During the past 50 years, the population of Boise Metro Area has increased from 191,000 in year 1960 to 655,000 in year 2010. This is an average annual rate of 2.5%. Projecting a slightly lower rate of 2.4%, the population during the next 50 years would increase from 655,000 to 2,146,000 in year 2060. These numbers suggest that the area added almost 500,000 people during the past 50 years. At the same annual growth rate, the area will add almost 1,500,000 people during the next 50 years. This amounts to three times as many new people. See EXHIBIT A.

It is expected that the growth rate for the past several decades will be sustained for the next several decades as a larger metro area. This can be demonstrated by comparing the past growth of several similar but larger metro areas in the Western States. These areas are within Utah, Oregon, Colorado, and Arizona. During the 40 years from year 1960 to year 2000, the overall metro areas rate of growth within each State compared to the Boise Metro Area was: Utah and Colorado about the same; Arizona significantly higher; and Oregon, with a long history of slow growth policies, lower. The average of all four of these other States is almost identical to the Boise Metro Area. See EXHIBIT B and EXHIBIT C.

A major study of population, suburban sprawl and smart growth as reported by the Sierra Club indicated that the solutions that motivated infill, not solutions attempting to curtail growth, were more effective in reducing sprawl.

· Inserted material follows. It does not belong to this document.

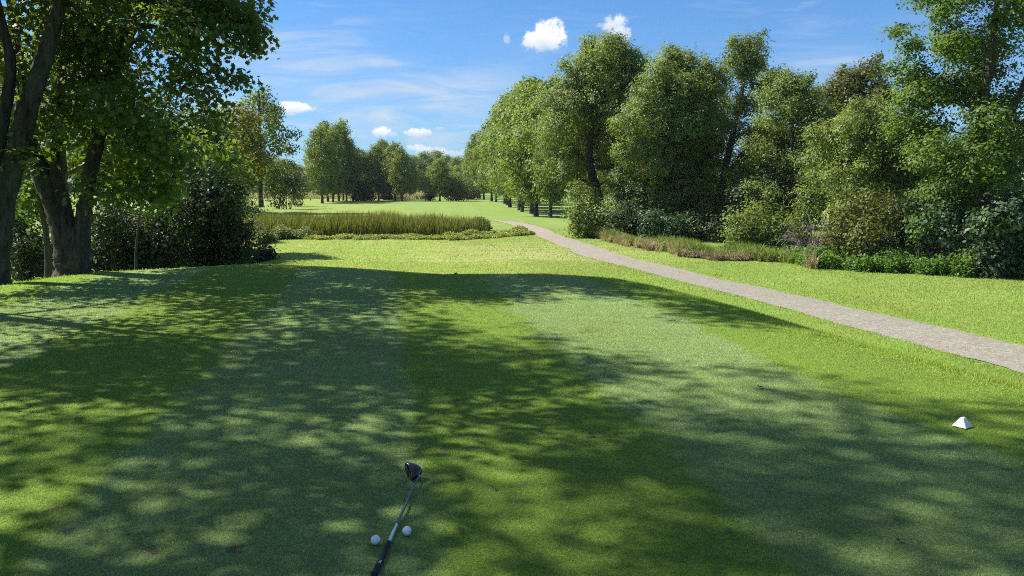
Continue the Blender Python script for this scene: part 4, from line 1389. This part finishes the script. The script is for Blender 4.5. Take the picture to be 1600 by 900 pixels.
def club():
    butt = np.array([*ground_pt(585, 897, .014), .012])
    hosel = np.array([*ground_pt(654.5, 743, .028), .028])
    butt[2] += float(terr(butt[0], butt[1]))
    hosel[2] += float(terr(hosel[0], hosel[1]))
    d = hosel - butt
    L = np.linalg.norm(d)
    d /= L
    root = empty('golf_club', butt)
    tag(root, 'black headed wood golf club lying in the grass, grip towards the viewer', 'golf club')

    def rod(name, t0, t1, r0, r1, mat, sides=20, ring=None, k=24):
        ts = np.linspace(t0, t1, k)
        rs = np.linspace(r0, r1, k)
        P = [butt + d * t for t in ts]
        if ring:
            rs = rs + ring * (np.arange(k) % 2)
        P = [P[0]] + P + [P[-1]]
        rs = np.concatenate([[1e-4], rs, [1e-4]])
        P = np.array(P)
        P[0] -= d * .0006
        P[-1] += d * .0006
        V, F = tube(P, rs, sides)
        return mesh_np(name, V - butt, F, mat, root, smooth=True)

    g = rod('grip', 0, .275, .0140, .0098, M_GRIP, ring=.00025, k=40)
    cap = rod('grip_cap', -.004, .006, .0148, .0148, M_GRIP, k=4)
    rod('shaft', .272, L, .0068, .0045, M_SHAFT)
    rod('shaft_band', .276, .45, .0078, .0070, M_SILVER)
    rod('ferrule', L - .012, L + .010, .0072, .0088, M_SILVER, k=6)
    # little pale emblem on the grip: three slanted strokes
    upv = np.array([0, 0, 1.0])
    side = np.cross(d, upv)
    side /= np.linalg.norm(side)
    nrm = np.cross(side, d)
    toc = (np.array([0, 0, CAM_H]) - butt)
    nn = toc - d * toc.dot(d)
    nn /= np.linalg.norm(nn)
    sd = np.cross(d, nn)
    Vs, Fs = [], []
    for k in range(3):
        c = butt + d * (.062 + k * .011) + nn * .01385
        q = [c - sd * .005, c - sd * .004 + d * .003, c + sd * .005 + d * .010, c + sd * .005 + d * .006]
        Fs.append([4 * k, 4 * k + 1, 4 * k + 2, 4 * k + 3])
        Vs += q
    mesh_np('grip_emblem', np.array(Vs) - butt + nn * .0006, np.array(Fs), M_WHITE, g)
    # head: pear shaped wood, face to the left, toe pointing away and up
    heel = hosel + d * .004
    toe_dir = np.array([-.40, .66, .64])
    toe_dir /= np.linalg.norm(toe_dir)
    back = np.array([.85, .42, .10])           # from the face to the back of the head (to the right)
    back -= toe_dir * back.dot(toe_dir)
    back /= np.linalg.norm(back)
    hgt = np.cross(toe_dir, back)
    nT, nA = 18, 28
    VV = []
    for i in range(nT):
        t = i / (nT - 1)
        prof = max(.02, math.sin(math.pi * (0.10 + .90 * t)) ** .55) if t < .999 else .02
        if i == 0:
            prof = .22
        hh = .033 * prof
        dd = .083 * prof * (1 - .15 * t)
        c = heel + toe_dir * (-.016 + .108 * t)
        for k in range(nA):
            a = 2 * math.pi * k / nA
            u = math.cos(a)
            v = math.sin(a)
            bx_ = (u + 1) / 2 * dd - .022 if u > -.75 else .125 * dd - .022 - .003 * (1 - v * v)
            taper = 1 - .45 * max(0, (u + 1) / 2 - .35)
            VV.append(c + back * (bx_ - .030) + hgt * v * hh * taper)
    VV = np.array(VV)
    i = np.arange(nT - 1)[:, None] * nA + np.arange(nA)
    j = np.arange(nT - 1)[:, None] * nA + (np.arange(nA) + 1) % nA
    FF = np.stack([i, j, j + nA, i + nA], -1).reshape(-1, 4)
    c0, c1 = VV[:nA].mean(0), VV[-nA:].mean(0)
    low = VV[:, 2].min()
    dz = float(terr(heel[0], heel[1])) + .004 - low
    VV2 = np.concatenate([VV, [c0, c1]])
    tri = [[nT * nA, (k + 1) % nA, k] for k in range(nA)] + [[nT * nA + 1, (nT - 1) * nA + k, (nT - 1) * nA + (k + 1) % nA] for k in range(nA)]
    head = mesh_np('club_head', VV2 - butt, [FF, np.array(tri)], M_BLACK, root, smooth=True)
    # face plate on the left flank
    P0 = heel + toe_dir * .040 + back * (-.0545)
    n = 20
    ring = [P0 + toe_dir * (.040 * math.cos(a)) + hgt * (.021 * math.sin(a)) for a in np.linspace(0, 2 * math.pi, n, endpoint=False)]
    ring2 = [p - back * .0025 for p in ring]
    Vf = np.array(ring + ring2)
    Ff = np.array([[k, (k + 1) % n, n + (k + 1) % n, n + k] for k in range(n)])
    cap_f = np.array([list(range(n, 2 * n))])
    mesh_np('club_face', Vf - butt, [Ff, cap_f], M_FACE, root)


club()


def marker():
    x, y = ground_pt(1503, 668, 0.0)
    z = float(terr(x, y))
    b, t_, h = .046, .016, .060
    import bmesh
    bm = bmesh.new()
    lo = [bm.verts.new((sx * b, sy * b, 0)) for sx, sy in ((-1, -1), (1, -1), (1, 1), (-1, 1))]
    hi = [bm.verts.new((sx * t_ * 1.25 + .004, sy * t_ * .6, h)) for sx, sy in ((-1, -1), (1, -1), (1, 1), (-1, 1))]
    bm.faces.new(lo[::-1])
    bm.faces.new(hi)
    for k in range(4):
        bm.faces.new((lo[k], lo[(k + 1) % 4], hi[(k + 1) % 4], hi[k]))
    bmesh.ops.bevel(bm, geom=list(bm.edges), offset=.0025, segments=2, affect='EDGES')
    me = bpy.data.meshes.new('tee_marker')
    bm.to_mesh(me)
    bm.free()
    me.materials.append(M_WHITE)
    o = bpy.data.objects.new('tee_marker', me)
    COL.objects.link(o)
    o.location = (x, y, z + .006)
    o.rotation_euler = (0, 0, R(35))
    tag(o, 'white pyramid tee marker on the sunlit right side of the tee', 'tee marker')


marker()


def fallen_leaf(px, py, size, rot, label, z0=0.0, cup=.5):
    x, y = ground_pt(px, py, z0)
    z = float(terr(x, y))
    P = np.array([(s[0] * size, (s[1] - .5) * size, cup * size * (abs(s[0]) * 1.1 + (s[1] - .5) ** 2)) for s in MAPLE])
    ctr = np.array([[0, 0, .0]])
    n = len(P)
    V = np.concatenate([P, ctr])
    F = np.array([[k, (k + 1) % n, n] for k in range(n)])
    V2 = np.concatenate([V, V + (0, 0, .0008)])
    F2 = np.concatenate([F, F[:, ::-1] + n + 1])
    o = mesh_np('fallen_leaf', V2, F2[:, ::-1], L_DEAD, tint=np.full(len(F2), .4), loc=(x, y, z + .013))
    o.rotation_euler = rot
    tag(o, label, 'leaf', 'dead leaves fallen on the tee')


fallen_leaf(716, 748, .045, (.3, .2, 1.0), 'dark brown fallen leaf in the shaded turf right of the club head')
fallen_leaf(922, 681, .045, (.2, -.3, 2.0), 'dark fallen leaf in the turf right of the picture middle')
fallen_leaf(1186, 607, .05, (.1, .3, .4), 'dark fallen leaf on the pale mown stripe towards the path')
fallen_leaf(1404, 847, .04, (.4, .1, 2.4), 'curled grey leaf in the lower right turf')
fallen_leaf(770, 764, .035, (.2, .3, .2), 'small grey fallen leaf below the dark leaf by the club')
fallen_leaf(712, 425.5, .085, (1.25, .35, .3), 'dark curled leaf standing upright on the far crest of the tee', .02, .6)
fallen_leaf(733, 423, .04, (.9, .2, 1.0), 'tiny dark leaf on the far crest right of the upright leaf', .02)
fallen_leaf(421, 414, .07, (1.1, -.2, .8), 'dark curled leaf on the far left crest of the tee', .02)


# ------------------------------------------------------------------ air
def haze():
    m, t = new_mat('air')
    v = t.n('ShaderNodeVolumePrincipled')
    v.inputs['Color'].default_value = (0.80, 0.88, 1.0, 1)
    v.inputs['Density'].default_value = 0.00011
    out = t.n('ShaderNodeOutputMaterial')
    t.L.new(v.outputs[0], out.inputs['Volume'])
    x0, x1, y0, y1, z0, z1 = -2900, 2900, -2900, 3500, -3.2, 26
    V = [(x, y, z) for z in (z0, z1) for y in (y0, y1) for x in (x0, x1)]
    F = [(0, 2, 3, 1), (4, 5, 7, 6), (0, 1, 5, 4), (2, 6, 7, 3), (0, 4, 6, 2), (1, 3, 7, 5)]
    o = mesh_np('haze', V, np.array(F), m)
    tag(o, 'thin summer air over the whole course', kind='stuff')


haze()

The Sierra Club's study and other Sierra Club articles about sprawl can be found on the Sierra Club Website.

The Boise Valley has three of four major transportation influences for urban population growth. There is easy access by ground (Interstate 84), by air (Boise Airport), and by rail (Union Pacific Railroad). Only access by sea is missing. The Boise Valley, however, is as close to the major U.S. West Coast seaports by ground, air, and rail as is any other inland metro area. See EXHIBIT D and EXHIBIT E.

The centers for both jobs and population have gradually shifted west from Boise toward Meridian. Both centers are now along Interstate 84 about five miles west of downtown Boise. Commuting to jobs is by far the largest contributor to increased VMT (vehicle miles travelled) within a metro area. Based on current and near future population, the current efficient area for development considering VMT is a “football” shaped area that extends from these two centers. The length extends about 30 miles each direction along Interstate 84 to the northwest and to the southeast. The width extends each direction from these two centers about 20 miles over less efficient roads. The area includes a large portion of the South Valley. It would be sound public policy to promote and encourage containment of future development to within the “football” shaped development ring. See EXHIBIT F.

Boise is the center of the northern portion of Ada County. The center for both jobs and population is about one-half of the distance between Boise and the western county line on Interstate 84. Ada County consists of about 1,000 square miles of which about 50% is public land. The remaining 50% is private land that is evenly divided between the various cities impact areas and the vacant mostly arid land. The arid land is comprised of the foothills to the northeast and the desert to the southeast.

Within Ada County, about one-half of the private land is within the city limits and impact area of its several cities. Once the County population doubles, it is reasonable to expect that almost all of the private land within the County should be within a city limits or impact area. See EXHIBIT G.